PROBLEM DETAILS: The data below should be restated word for word, with every picture omitted.

— BEGIN —

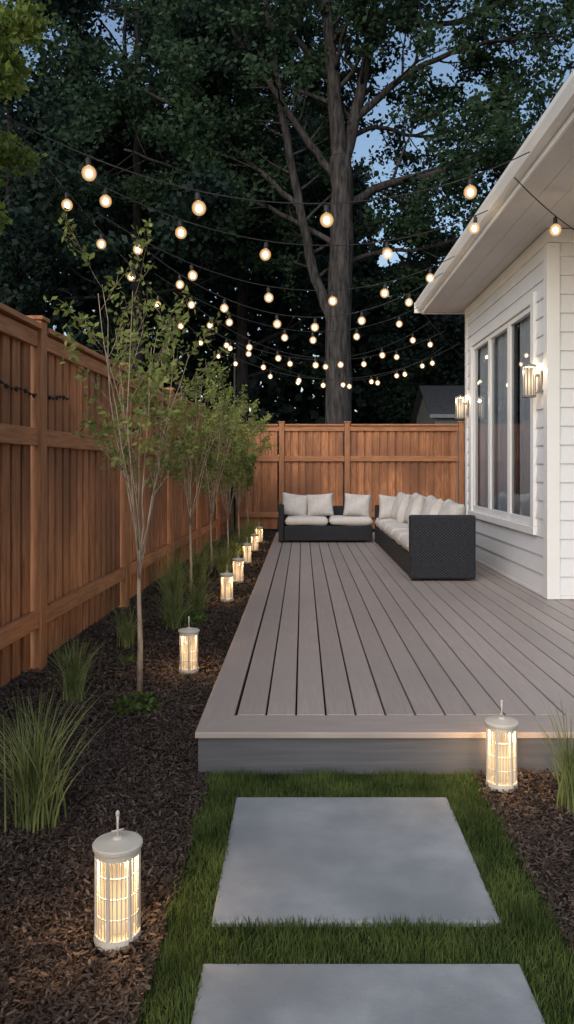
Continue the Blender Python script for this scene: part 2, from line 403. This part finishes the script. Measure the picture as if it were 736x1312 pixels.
mk('interior', g, M_ROOM, hs, off)
wn = G(); c=.10
wn.box(HX-.045,HX+.06,WY0-c,WY0,WZ0-.02,WZ1+c); wn.box(HX-.045,HX+.06,WY1,WY1+c,WZ0-.02,WZ1+c)
wn.box(HX-.045,HX+.06,WY0+.001,WY1-.001,WZ1,WZ1+c); wn.box(HX-.052,HX+.06,WY0-c-.02,WY1+c+.02,WZ0-.10,WZ0-.022)
mk_w = mk('window', wn, M_TRIM, hs, off, bevel=.004)
fr = G(); W3=(WY1-WY0)/3
for k in range(3):
    a=WY0+k*W3; b=a+W3
    s=.055
    fr.box(HX-.02,HX+.035,a+.004,a+s,WZ0-.018,WZ1-.004); fr.box(HX-.02,HX+.035,b-s,b-.004,WZ0-.018,WZ1-.004)
    fr.box(HX-.02,HX+.035,a+s+.001,b-s-.001,WZ1-s,WZ1-.004); fr.box(HX-.02,HX+.035,a+s+.001,b-s-.001,WZ0-.018,WZ0+s)
mk('frame', fr, M_TRIM, mk_w, off, bevel=.003)
gl = G()
for k in range(3):
    a=WY0+k*W3+.05; b=WY0+(k+1)*W3-.05
    gl.add([(HX+.002,a,WZ0+.04),(HX+.002,b,WZ0+.04),(HX+.002,b,WZ1-.05),(HX+.002,a,WZ1-.05)],[(0,3,2,1)])
mk('pane', gl, M_GLASS, mk_w, off)
def curtain(a,b):
    cu=G(); vs=[];fs=[]
    n=int((b-a)*90)
    for i in range(n+1):
        y=a+(b-a)*i/n; xx=HX+.078+.022*math.sin(y*46)+.008*math.sin(y*21+1)
        vs+= [(xx,y,WZ0-.1),(xx,y,WZ1+.02)]
    for i in range(n): fs.append((2*i,2*i+2,2*i+3,2*i+1))
    cu.add(vs,fs)
    mk('curtain', cu, M_CURT, mk_w, off, smooth=True)
curtain(WY0+.03,WY0+.70); curtain(WY0+.86,WY0+1.78); curtain(WY0+1.84,WY1-.02)
# roof
RX=1.70
rf = G()
RY0,RY1=3.9,11.02
rf.add([(RX-.09,RY0,3.735),(5.4,RY0,5.35),(5.4,RY1,5.35),(RX-.09,RY1,3.735),(RX-.09,RY0,3.775),(5.4,RY0,5.39),(5.4,RY1,5.39),(RX-.09,RY1,3.775)],
       [(0,3,2,1),(4,5,6,7),(0,1,5,4),(1,2,6,5),(2,3,7,6),(3,0,4,7)])
rf.add([(9.1,RY0,3.735),(5.402,RY0,5.35),(5.402,RY1,5.35),(9.1,RY1,3.735),(9.1,RY0,3.775),(5.402,RY0,5.39),(5.402,RY1,5.39),(9.1,RY1,3.775)],
       [(0,1,2,3),(4,7,6,5),(0,4,5,1),(1,5,6,2),(2,6,7,3),(3,7,4,0)])
roof = mk('roof', rf, M_ROOF, hs, off)
sf = G(); x=RX
while x<8.8:
    sf.box(x+.0012,x+.1988,RY0+.02,RY1-.02,3.60-.012,3.60); x+=.2
sf.box(RX,8.95,RY0+.02,RY1-.02,3.603,3.615)
mk('soffit', sf, M_SOFFIT, roof, off, bevel=.0015)
gb = G()
gb.add([(RX,RY0-.004,3.62),(9.0,RY0-.004,3.62),(5.4,RY0-.004,5.34)],[(0,1,2)]); gb.add([(RX,RY1+.004,3.62),(9.0,RY1+.004,3.62),(5.4,RY1+.004,5.34)],[(0,2,1)])
gb.box(RX-.02,RX-.002,RY0,RY1,3.575,3.73); gb.box(RX,9,RY1-.018,RY1+.002,3.575,3.70); gb.box(RX,9,RY0-.002,RY0+.018,3.575,3.70)
mk('gable', gb, M_TRIM, roof, off)
prof=[(RX-.022,3.62),(RX-.06,3.62),(RX-.085,3.635),(RX-.095,3.66),(RX-.112,3.70),(RX-.115,3.735),(RX-.105,3.742),(RX-.100,3.735),(RX-.085,3.67),(RX-.05,3.635),(RX-.022,3.635)]
gt=G(); n=len(prof)
vs=[(p[0],RY0-.02,p[1]) for p in prof]+[(p[0],RY1+.03,p[1]) for p in prof]
gt.add(vs,[(i,(i+1)%n,n+(i+1)%n,n+i) for i in range(n)]+[tuple(reversed(range(n))),tuple(range(n,2*n))])
gt.box(RX-.118,RX-.02,RY1+.031,RY1+.036,3.60,3.745)
mk('gutter', gt, M_TRIM, roof, off)

# neighbour house
nb = empty('house', (4.9,31,0), 'small distant grey house with dark shingle roof beyond the fence', 'house'); o2=tuple(nb.location)
g=G(); g.box(5.25,9.5,31,36,-.05,3.65); g.add([(5.25,31,3.652),(5.25,36,3.652),(5.25,33.5,4.8)],[(0,1,2)]); mk('wall', g, M_FARW, nb, o2)
g=G(); g.add([(5.0,30.6,3.5),(9.9,30.6,3.5),(9.9,33.5,4.95),(5.0,33.5,4.95),(5.0,36.5,3.5),(9.9,36.5,3.5)],[(0,1,2,3),(3,2,5,4)])
g.add([(5.0,30.6,3.42),(9.9,30.6,3.42),(9.9,33.5,4.87),(5.0,33.5,4.87),(5.0,36.5,3.42),(9.9,36.5,3.42)],[(3,2,1,0),(4,5,2,3)])
mk('roof', g, M_ROOF, nb, o2)
g=G(); g.box(4.98,9.9,30.56,30.598,3.38,3.52); mk('trim', g, M_FARW, nb, o2)

def lamp_light(name, loc, power, col=(1,.62,.32), r=.03, parent=None):
    l = bpy.data.lights.new(name, 'POINT'); l.energy=power; l.color=col; l.shadow_soft_size=r
    o = bpy.data.objects.new(name, l); o.location=loc; COL.objects.link(o)
    if parent: o.parent=parent
    return o
sg1=G(); sg1.box(-.014,0,-.05,.05,-.10,.10); sg1.box(-.045,-.015,-.014,.014,.04,.065)
sfme=G()
cx=-.108
for i in range(12):
    a=2*math.pi*i/12; X=cx+.059*math.cos(a); Y=.059*math.sin(a)
    sfme.tube([(X,Y,-.138),(X,Y,.138)],[.0055,.0055],6)
sfme.lathe([(.010,.130),(.064,.131),(.067,.134),(.067,.150),(.03,.158),(.012,.172),(.002,.174)],20,(cx,0,0)); sfme.lathe([(.01,-.160),(.04,-.158),(.067,-.152),(.067,-.136),(.01,-.134)],20,(cx,0,0))
sgl=G(); sgl.lathe([(.049,-.133),(.049,.130)],20,(cx,0,0),caps=False)
scr=G(); scr.lathe([(.012,-.10),(.016,0),(.012,.07)],10,(cx,0,0))
base=None
for (y,z) in ((7.34,2.22),(10.56,2.22)):
    r = empty('wall_lamp', (HX-.022,y,z), 'ribbed glass cylinder lamp glowing on white siding', 'wall lamp', 'lanterns on the house wall')
    if base is None:
        ps=[mk('bracket',sg1,M_BRACKET,r), mk('frame',sfme,M_BRACKET,r), mk('glass',sgl,M_SCON,r,smooth=True), mk('light_bulb',scr,M_CANDLE,r)]
        base=ps
    else:
        for p in base:
            q=p.copy(); q.parent=r; COL.objects.link(q)
    lamp_light('lamp_light',(-.108,0,.09),34,(1,.70,.44),.02,r)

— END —

SOLUTION TO THIS PROBLEM:
Continue the Blender Python script for this scene: part 2, from line 403. This part finishes the script. Measure the picture as if it were 736x1312 pixels.
mk('interior', g, M_ROOM, hs, off)
wn = G(); c=.10
wn.box(HX-.045,HX+.06,WY0-c,WY0,WZ0-.02,WZ1+c); wn.box(HX-.045,HX+.06,WY1,WY1+c,WZ0-.02,WZ1+c)
wn.box(HX-.045,HX+.06,WY0+.001,WY1-.001,WZ1,WZ1+c); wn.box(HX-.052,HX+.06,WY0-c-.02,WY1+c+.02,WZ0-.10,WZ0-.022)
mk_w = mk('window', wn, M_TRIM, hs, off, bevel=.004)
fr = G(); W3=(WY1-WY0)/3
for k in range(3):
    a=WY0+k*W3; b=a+W3
    s=.055
    fr.box(HX-.02,HX+.035,a+.004,a+s,WZ0-.018,WZ1-.004); fr.box(HX-.02,HX+.035,b-s,b-.004,WZ0-.018,WZ1-.004)
    fr.box(HX-.02,HX+.035,a+s+.001,b-s-.001,WZ1-s,WZ1-.004); fr.box(HX-.02,HX+.035,a+s+.001,b-s-.001,WZ0-.018,WZ0+s)
mk('frame', fr, M_TRIM, mk_w, off, bevel=.003)
gl = G()
for k in range(3):
    a=WY0+k*W3+.05; b=WY0+(k+1)*W3-.05
    gl.add([(HX+.002,a,WZ0+.04),(HX+.002,b,WZ0+.04),(HX+.002,b,WZ1-.05),(HX+.002,a,WZ1-.05)],[(0,3,2,1)])
mk('pane', gl, M_GLASS, mk_w, off)
def curtain(a,b):
    cu=G(); vs=[];fs=[]
    n=int((b-a)*90)
    for i in range(n+1):
        y=a+(b-a)*i/n; xx=HX+.078+.022*math.sin(y*46)+.008*math.sin(y*21+1)
        vs+= [(xx,y,WZ0-.1),(xx,y,WZ1+.02)]
    for i in range(n): fs.append((2*i,2*i+2,2*i+3,2*i+1))
    cu.add(vs,fs)
    mk('curtain', cu, M_CURT, mk_w, off, smooth=True)
curtain(WY0+.03,WY0+.70); curtain(WY0+.86,WY0+1.78); curtain(WY0+1.84,WY1-.02)
# roof
RX=1.70
rf = G()
RY0,RY1=3.9,11.02
rf.add([(RX-.09,RY0,3.735),(5.4,RY0,5.35),(5.4,RY1,5.35),(RX-.09,RY1,3.735),(RX-.09,RY0,3.775),(5.4,RY0,5.39),(5.4,RY1,5.39),(RX-.09,RY1,3.775)],
       [(0,3,2,1),(4,5,6,7),(0,1,5,4),(1,2,6,5),(2,3,7,6),(3,0,4,7)])
rf.add([(9.1,RY0,3.735),(5.402,RY0,5.35),(5.402,RY1,5.35),(9.1,RY1,3.735),(9.1,RY0,3.775),(5.402,RY0,5.39),(5.402,RY1,5.39),(9.1,RY1,3.775)],
       [(0,1,2,3),(4,7,6,5),(0,4,5,1),(1,5,6,2),(2,6,7,3),(3,7,4,0)])
roof = mk('roof', rf, M_ROOF, hs, off)
sf = G(); x=RX
while x<8.8:
    sf.box(x+.0012,x+.1988,RY0+.02,RY1-.02,3.60-.012,3.60); x+=.2
sf.box(RX,8.95,RY0+.02,RY1-.02,3.603,3.615)
mk('soffit', sf, M_SOFFIT, roof, off, bevel=.0015)
gb = G()
gb.add([(RX,RY0-.004,3.62),(9.0,RY0-.004,3.62),(5.4,RY0-.004,5.34)],[(0,1,2)]); gb.add([(RX,RY1+.004,3.62),(9.0,RY1+.004,3.62),(5.4,RY1+.004,5.34)],[(0,2,1)])
gb.box(RX-.02,RX-.002,RY0,RY1,3.575,3.73); gb.box(RX,9,RY1-.018,RY1+.002,3.575,3.70); gb.box(RX,9,RY0-.002,RY0+.018,3.575,3.70)
mk('gable', gb, M_TRIM, roof, off)
prof=[(RX-.022,3.62),(RX-.06,3.62),(RX-.085,3.635),(RX-.095,3.66),(RX-.112,3.70),(RX-.115,3.735),(RX-.105,3.742),(RX-.100,3.735),(RX-.085,3.67),(RX-.05,3.635),(RX-.022,3.635)]
gt=G(); n=len(prof)
vs=[(p[0],RY0-.02,p[1]) for p in prof]+[(p[0],RY1+.03,p[1]) for p in prof]
gt.add(vs,[(i,(i+1)%n,n+(i+1)%n,n+i) for i in range(n)]+[tuple(reversed(range(n))),tuple(range(n,2*n))])
gt.box(RX-.118,RX-.02,RY1+.031,RY1+.036,3.60,3.745)
mk('gutter', gt, M_TRIM, roof, off)

# neighbour house
nb = empty('house', (4.9,31,0), 'small distant grey house with dark shingle roof beyond the fence', 'house'); o2=tuple(nb.location)
g=G(); g.box(5.25,9.5,31,36,-.05,3.65); g.add([(5.25,31,3.652),(5.25,36,3.652),(5.25,33.5,4.8)],[(0,1,2)]); mk('wall', g, M_FARW, nb, o2)
g=G(); g.add([(5.0,30.6,3.5),(9.9,30.6,3.5),(9.9,33.5,4.95),(5.0,33.5,4.95),(5.0,36.5,3.5),(9.9,36.5,3.5)],[(0,1,2,3),(3,2,5,4)])
g.add([(5.0,30.6,3.42),(9.9,30.6,3.42),(9.9,33.5,4.87),(5.0,33.5,4.87),(5.0,36.5,3.42),(9.9,36.5,3.42)],[(3,2,1,0),(4,5,2,3)])
mk('roof', g, M_ROOF, nb, o2)
g=G(); g.box(4.98,9.9,30.56,30.598,3.38,3.52); mk('trim', g, M_FARW, nb, o2)

def lamp_light(name, loc, power, col=(1,.62,.32), r=.03, parent=None):
    l = bpy.data.lights.new(name, 'POINT'); l.energy=power; l.color=col; l.shadow_soft_size=r
    o = bpy.data.objects.new(name, l); o.location=loc; COL.objects.link(o)
    if parent: o.parent=parent
    return o
sg1=G(); sg1.box(-.014,0,-.05,.05,-.10,.10); sg1.box(-.045,-.015,-.014,.014,.04,.065)
sfme=G()
cx=-.108
for i in range(12):
    a=2*math.pi*i/12; X=cx+.059*math.cos(a); Y=.059*math.sin(a)
    sfme.tube([(X,Y,-.138),(X,Y,.138)],[.0055,.0055],6)
sfme.lathe([(.010,.130),(.064,.131),(.067,.134),(.067,.150),(.03,.158),(.012,.172),(.002,.174)],20,(cx,0,0)); sfme.lathe([(.01,-.160),(.04,-.158),(.067,-.152),(.067,-.136),(.01,-.134)],20,(cx,0,0))
sgl=G(); sgl.lathe([(.049,-.133),(.049,.130)],20,(cx,0,0),caps=False)
scr=G(); scr.lathe([(.012,-.10),(.016,0),(.012,.07)],10,(cx,0,0))
base=None
for (y,z) in ((7.34,2.22),(10.56,2.22)):
    r = empty('wall_lamp', (HX-.022,y,z), 'ribbed glass cylinder lamp glowing on white siding', 'wall lamp', 'lanterns on the house wall')
    if base is None:
        ps=[mk('bracket',sg1,M_BRACKET,r), mk('frame',sfme,M_BRACKET,r), mk('glass',sgl,M_SCON,r,smooth=True), mk('light_bulb',scr,M_CANDLE,r)]
        base=ps
    else:
        for p in base:
            q=p.copy(); q.parent=r; COL.objects.link(q)
    lamp_light('lamp_light',(-.108,0,.09),34,(1,.70,.44),.02,r)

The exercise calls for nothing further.